KLINGSPOR recommends that all platen sanding on wide belts should be done with paper materials made with a #1 joint where possible. The finish will be finer and the belts less expensive. The tolerance on a #1 joint in paper belts should fall between +/- 1000. Joints outside this range are out of spec and may indeed be causing chatter.

If, due to machine age, poor maintenance, dust collection or operator experience, cloth needs to be run on the platen sanding step. Make sure to put a T-joint on the belts. This will help with joint thickness and head off any chatter problems that might occur because of the thicker cloth backing.

Chatter originating on a contact roll tends to be a machine issue. It could be that a contact roll that is too hard (steel) or too aggressive (serrated), contaminated or damaged. Poor dust collection results in piles of dust that accumulate where the heat is being generated, which is between the contact roll/belt/work piece. Some other causes of chatter can be oscillation mechanisms that are out of adjustment, static electricity buildup, excessive PSI or excessive out-feed hold-down shoe pressure.

Causes and Recommendations for Chatter Marks

  1. There are worn bearings or journals on either contact roll or idler roll. Normally, this appears as chatter on one side of panel only.
    • Recommendation: Check bearing temperature and listen to bearings with mechanic's stethoscope if possible.
  2. Sanding pressure is too low.
    • Recommendation: Increase pressure. Marks often appear in spots.
  3. Contact roll or idler roll is out of balance.
    • Recommendation: Marks caused by vibration are regularly spaced and clearly defined. Have wheels/rolls checked periodically.
  4. Contact roll is too hard.
    • Recommendation: Steel and/or serrated contact rolls should be used for removal applications only.
  5. Belt splice is defective or incorrect for the application.
    • Recommendation: Marks are usually narrow, regularly spaced, and clearly defined.
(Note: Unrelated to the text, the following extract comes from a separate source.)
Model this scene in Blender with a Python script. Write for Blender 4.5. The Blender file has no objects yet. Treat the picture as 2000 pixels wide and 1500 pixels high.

Try a different belt on the machine to compare.
  6. There is machine vibration due to improper anchoring of machine to floor.
    • Recommendation: Regular maintenance should include checking mounting of machinery.
  7. Belt tension is too low.
    • Recommendation: Results in belts to contact roll slipping. Increase PSI.
  8. Hesitation in feed or drive mechanisms.
    • Recommendation: Chatter marks are irregularly spaced. Have machine technician evaluate the machanism.
  9. Grit is too fine for application or contact roll.
    • Recommendation: Do not try to dimension with finishing grits, and do not use finishing grits on serrated or steel contact rolls.
  10. Drive belts are too tight or too loose.
    • Recommendation: Check V-belts and adjust as needed.
  11. Abrasive belt is too stiff for application.
    • Recommendation: Check for other materials in this grit available in lighter weight backings suitable for belts.
  12. Glazed conveyor belts.
    • Recommendation: Results in workpiece to belt slipping. Replace or re-surface.
  13. Hold-down rolls or pressure shoes are incorrectly set up.
    • Recommendation: Can cause work piece to move through machine unevenly. Have machine technician evaluate and adjust as needed.
  14. Dust build-up on conveyor rollers or underneath conveyor belt.
    • Make sure draw on dust collection is operating at optimum capcity and collection containers, filters etc. are clean and regularly emptied.
  15. Loose motor coupling, guards, or cover plates.
    • Recommendation: During routine maintenance check for any loose nuts, bolts, guards, or fittings resulting from machine vibration.